White House spokesmen previously issued statements condemning violence and antisemitism, but Biden’s only previous public statement about the protests was a brief interaction with reporters in April. He condemned both “the antisemitic protests” and “those who don’t understand what’s going on with the Palestinians.”

Since that comment on April 22, the situation on college campuses across the country has escalated dramatically, with anti-Israel student protesters barricading themselves in a Columbia University academic building and a university staff member claiming that he was held “hostage.”

At the University of California, Los Angeles on Wednesday night, police arrested more than 130 people after days of confrontations among anti-Israel protesters, counter-demonstrators and the police that at times turned violent.

Biden drew a clear line on Thursday between First Amendment-protected free speech and the violence, vandalism and intimidation of Jewish and pro-Israel students on dozens of American college campuses.

“Violent protest is not protected. Peaceful protest is,” Biden said. “Vandalism, trespassing, breaking windows, shutting down campuses, forcing the cancellation of classes and graduations. None of this is a peaceful protest. Threatening people, intimidating people, instilling fear in people is not peaceful protest.”

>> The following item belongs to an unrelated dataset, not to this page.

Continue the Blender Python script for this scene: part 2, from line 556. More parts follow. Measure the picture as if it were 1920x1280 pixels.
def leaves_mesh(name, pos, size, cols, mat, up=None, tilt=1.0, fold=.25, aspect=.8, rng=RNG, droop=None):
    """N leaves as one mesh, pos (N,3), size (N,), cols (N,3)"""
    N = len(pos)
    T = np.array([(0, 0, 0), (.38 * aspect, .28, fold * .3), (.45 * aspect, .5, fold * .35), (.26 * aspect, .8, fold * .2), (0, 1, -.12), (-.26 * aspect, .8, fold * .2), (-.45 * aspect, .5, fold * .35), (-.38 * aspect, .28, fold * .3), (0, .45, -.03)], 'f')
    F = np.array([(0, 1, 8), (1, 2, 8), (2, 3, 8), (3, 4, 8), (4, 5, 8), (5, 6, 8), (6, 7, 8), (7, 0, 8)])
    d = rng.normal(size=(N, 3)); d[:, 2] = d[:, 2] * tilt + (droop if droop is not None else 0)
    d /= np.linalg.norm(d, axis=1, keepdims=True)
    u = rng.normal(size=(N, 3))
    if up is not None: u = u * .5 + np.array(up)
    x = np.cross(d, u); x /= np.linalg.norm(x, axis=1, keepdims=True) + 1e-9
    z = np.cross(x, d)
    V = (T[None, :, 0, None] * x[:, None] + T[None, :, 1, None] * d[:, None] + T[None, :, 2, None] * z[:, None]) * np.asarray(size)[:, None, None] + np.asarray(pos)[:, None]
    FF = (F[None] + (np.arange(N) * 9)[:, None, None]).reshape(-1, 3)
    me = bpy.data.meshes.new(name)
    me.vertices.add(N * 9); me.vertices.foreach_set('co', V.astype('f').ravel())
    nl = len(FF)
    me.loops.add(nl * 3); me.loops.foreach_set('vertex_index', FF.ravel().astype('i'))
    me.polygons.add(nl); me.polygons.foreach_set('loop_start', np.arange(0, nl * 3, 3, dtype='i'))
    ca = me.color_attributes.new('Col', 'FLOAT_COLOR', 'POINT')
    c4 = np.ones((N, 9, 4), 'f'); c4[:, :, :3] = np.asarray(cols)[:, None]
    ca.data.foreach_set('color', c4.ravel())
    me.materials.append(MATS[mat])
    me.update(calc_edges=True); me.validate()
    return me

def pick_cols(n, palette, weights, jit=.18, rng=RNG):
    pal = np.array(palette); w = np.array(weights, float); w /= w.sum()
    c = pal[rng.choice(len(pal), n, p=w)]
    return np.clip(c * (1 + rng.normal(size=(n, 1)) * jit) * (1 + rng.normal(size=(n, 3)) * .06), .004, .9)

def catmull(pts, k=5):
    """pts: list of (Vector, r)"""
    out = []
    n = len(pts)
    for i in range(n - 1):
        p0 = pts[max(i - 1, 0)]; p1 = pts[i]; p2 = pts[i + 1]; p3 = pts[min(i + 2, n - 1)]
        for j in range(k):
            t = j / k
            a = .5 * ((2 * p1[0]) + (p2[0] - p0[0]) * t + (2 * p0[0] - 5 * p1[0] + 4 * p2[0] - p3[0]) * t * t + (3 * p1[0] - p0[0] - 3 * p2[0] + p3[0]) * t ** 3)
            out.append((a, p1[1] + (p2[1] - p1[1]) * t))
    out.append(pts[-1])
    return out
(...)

“There’s the right to protest, but not the right to cause chaos,” the president added.

Biden also said there was “no place in America for antisemitism or threats of violence against Jewish students” and condemned “Islamophobia or discrimination against Arab-Americans or Palestinian-Americans.”

“As president, I will always defend free speech, and I will always be just as strong standing up for the rule of law,” Biden said.

Biden took two brief questions from the press after his remarks, replying simply, “No,” when asked if the protests had made him reconsider any of his Middle East policies or whether the National Guard should be called in to deal with the protest encampments.